- **REQUIREMENTS**:
Include in the output only the lines from the opening of the records through the line containing "S.camera = cam", each printed exactly; pictures are omitted.

== RECORDS TO USE

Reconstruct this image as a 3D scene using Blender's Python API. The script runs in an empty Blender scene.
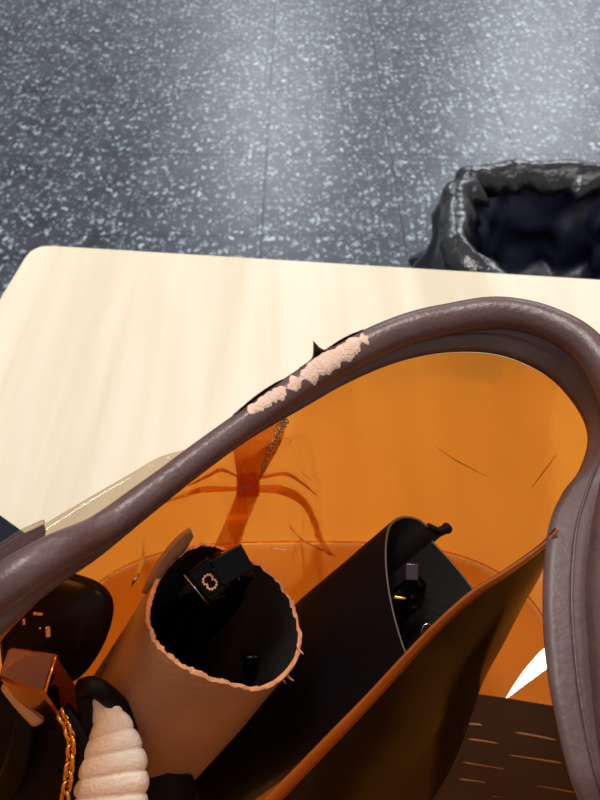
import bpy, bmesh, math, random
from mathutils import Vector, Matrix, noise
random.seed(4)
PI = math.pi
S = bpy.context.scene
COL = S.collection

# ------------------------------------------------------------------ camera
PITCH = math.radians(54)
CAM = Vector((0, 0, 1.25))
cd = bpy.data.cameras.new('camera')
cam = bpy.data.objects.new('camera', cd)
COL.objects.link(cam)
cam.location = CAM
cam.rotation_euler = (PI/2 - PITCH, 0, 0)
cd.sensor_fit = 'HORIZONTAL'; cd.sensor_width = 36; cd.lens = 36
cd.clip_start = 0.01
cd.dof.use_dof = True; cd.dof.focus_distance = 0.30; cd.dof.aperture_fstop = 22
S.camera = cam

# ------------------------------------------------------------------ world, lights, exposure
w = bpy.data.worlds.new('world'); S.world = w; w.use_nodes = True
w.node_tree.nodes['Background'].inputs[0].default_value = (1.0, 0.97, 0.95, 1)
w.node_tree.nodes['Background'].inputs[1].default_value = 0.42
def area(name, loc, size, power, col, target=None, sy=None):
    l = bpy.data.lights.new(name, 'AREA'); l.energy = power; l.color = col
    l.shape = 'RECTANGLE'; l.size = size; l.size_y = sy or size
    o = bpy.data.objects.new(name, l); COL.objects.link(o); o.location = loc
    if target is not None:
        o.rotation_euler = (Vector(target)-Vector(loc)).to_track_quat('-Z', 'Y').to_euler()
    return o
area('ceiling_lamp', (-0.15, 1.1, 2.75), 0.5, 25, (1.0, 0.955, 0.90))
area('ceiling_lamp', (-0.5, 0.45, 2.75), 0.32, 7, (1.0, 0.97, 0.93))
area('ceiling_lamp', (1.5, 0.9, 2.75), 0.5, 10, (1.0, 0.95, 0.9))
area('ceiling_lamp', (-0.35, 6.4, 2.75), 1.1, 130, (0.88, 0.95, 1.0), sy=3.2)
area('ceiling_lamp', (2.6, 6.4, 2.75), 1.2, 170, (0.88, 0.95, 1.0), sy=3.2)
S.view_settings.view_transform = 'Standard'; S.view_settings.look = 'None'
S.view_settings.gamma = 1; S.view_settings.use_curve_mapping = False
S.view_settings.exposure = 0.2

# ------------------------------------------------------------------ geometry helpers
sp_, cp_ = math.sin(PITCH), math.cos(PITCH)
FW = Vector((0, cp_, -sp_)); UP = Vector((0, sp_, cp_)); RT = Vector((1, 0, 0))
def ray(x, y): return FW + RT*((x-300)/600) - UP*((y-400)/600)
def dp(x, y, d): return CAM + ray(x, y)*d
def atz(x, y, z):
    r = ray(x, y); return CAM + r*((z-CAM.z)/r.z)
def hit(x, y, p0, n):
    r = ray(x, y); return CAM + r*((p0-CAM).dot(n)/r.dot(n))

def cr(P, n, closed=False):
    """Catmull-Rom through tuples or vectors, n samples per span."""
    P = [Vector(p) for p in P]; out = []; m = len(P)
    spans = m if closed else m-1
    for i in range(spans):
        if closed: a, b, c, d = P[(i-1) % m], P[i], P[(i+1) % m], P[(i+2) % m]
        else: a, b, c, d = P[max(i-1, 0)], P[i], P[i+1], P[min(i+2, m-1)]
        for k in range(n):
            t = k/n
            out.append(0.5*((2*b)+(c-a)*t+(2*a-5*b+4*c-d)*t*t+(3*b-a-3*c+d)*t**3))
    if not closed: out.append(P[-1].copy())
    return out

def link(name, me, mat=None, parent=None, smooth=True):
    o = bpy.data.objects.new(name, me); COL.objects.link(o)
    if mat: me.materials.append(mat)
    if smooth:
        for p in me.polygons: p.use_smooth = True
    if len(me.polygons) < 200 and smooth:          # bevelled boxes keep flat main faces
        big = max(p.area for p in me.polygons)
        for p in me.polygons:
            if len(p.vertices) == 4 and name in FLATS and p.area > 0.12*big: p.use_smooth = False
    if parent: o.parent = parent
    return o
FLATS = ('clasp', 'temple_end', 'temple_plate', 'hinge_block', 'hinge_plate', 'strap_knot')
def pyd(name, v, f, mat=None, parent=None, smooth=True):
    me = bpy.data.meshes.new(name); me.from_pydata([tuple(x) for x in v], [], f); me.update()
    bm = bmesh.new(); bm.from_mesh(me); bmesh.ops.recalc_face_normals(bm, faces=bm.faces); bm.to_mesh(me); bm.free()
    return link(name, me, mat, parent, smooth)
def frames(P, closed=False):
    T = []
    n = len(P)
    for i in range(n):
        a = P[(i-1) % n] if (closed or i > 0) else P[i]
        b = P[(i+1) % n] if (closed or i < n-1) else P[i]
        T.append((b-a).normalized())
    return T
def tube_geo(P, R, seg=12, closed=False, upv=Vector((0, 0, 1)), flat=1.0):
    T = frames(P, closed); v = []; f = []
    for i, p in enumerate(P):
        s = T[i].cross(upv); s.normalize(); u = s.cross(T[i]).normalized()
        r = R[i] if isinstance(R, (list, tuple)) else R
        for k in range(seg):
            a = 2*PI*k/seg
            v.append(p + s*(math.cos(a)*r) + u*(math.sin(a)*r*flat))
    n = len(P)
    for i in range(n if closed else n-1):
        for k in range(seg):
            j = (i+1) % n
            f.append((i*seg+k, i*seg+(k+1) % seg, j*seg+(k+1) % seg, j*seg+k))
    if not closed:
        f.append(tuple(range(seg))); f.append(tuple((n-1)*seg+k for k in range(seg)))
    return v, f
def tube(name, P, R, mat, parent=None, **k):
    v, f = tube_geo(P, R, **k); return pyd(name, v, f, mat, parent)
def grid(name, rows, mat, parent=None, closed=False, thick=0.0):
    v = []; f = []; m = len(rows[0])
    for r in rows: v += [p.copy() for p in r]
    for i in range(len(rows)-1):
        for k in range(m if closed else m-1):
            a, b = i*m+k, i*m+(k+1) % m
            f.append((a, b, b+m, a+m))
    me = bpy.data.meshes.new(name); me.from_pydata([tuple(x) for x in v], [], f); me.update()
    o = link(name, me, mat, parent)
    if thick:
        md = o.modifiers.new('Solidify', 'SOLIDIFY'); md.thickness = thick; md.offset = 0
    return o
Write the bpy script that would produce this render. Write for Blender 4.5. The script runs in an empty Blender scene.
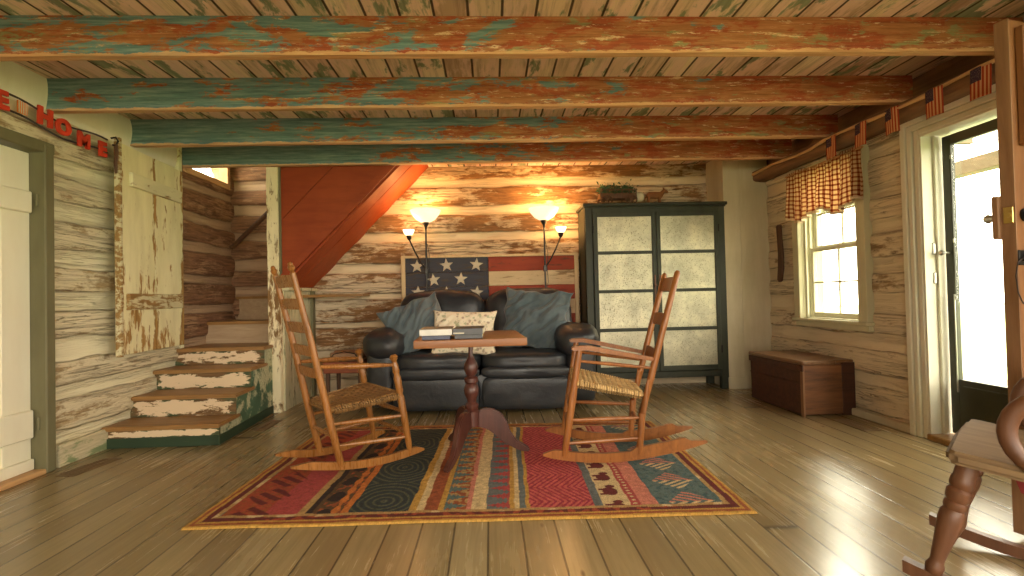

====

- **TASK ANSWER**:
Reconstruct this image as a 3D scene using Blender's Python API. The script runs in an empty Blender scene.
import bpy, bmesh, math, random
from mathutils import Vector, Matrix, noise
random.seed(4)
PI = math.pi
S = bpy.context.scene
COL = S.collection

# ------------------------------------------------------------------ camera
PITCH = math.radians(54)
CAM = Vector((0, 0, 1.25))
cd = bpy.data.cameras.new('camera')
cam = bpy.data.objects.new('camera', cd)
COL.objects.link(cam)
cam.location = CAM
cam.rotation_euler = (PI/2 - PITCH, 0, 0)
cd.sensor_fit = 'HORIZONTAL'; cd.sensor_width = 36; cd.lens = 36
cd.clip_start = 0.01
cd.dof.use_dof = True; cd.dof.focus_distance = 0.30; cd.dof.aperture_fstop = 22
S.camera = cam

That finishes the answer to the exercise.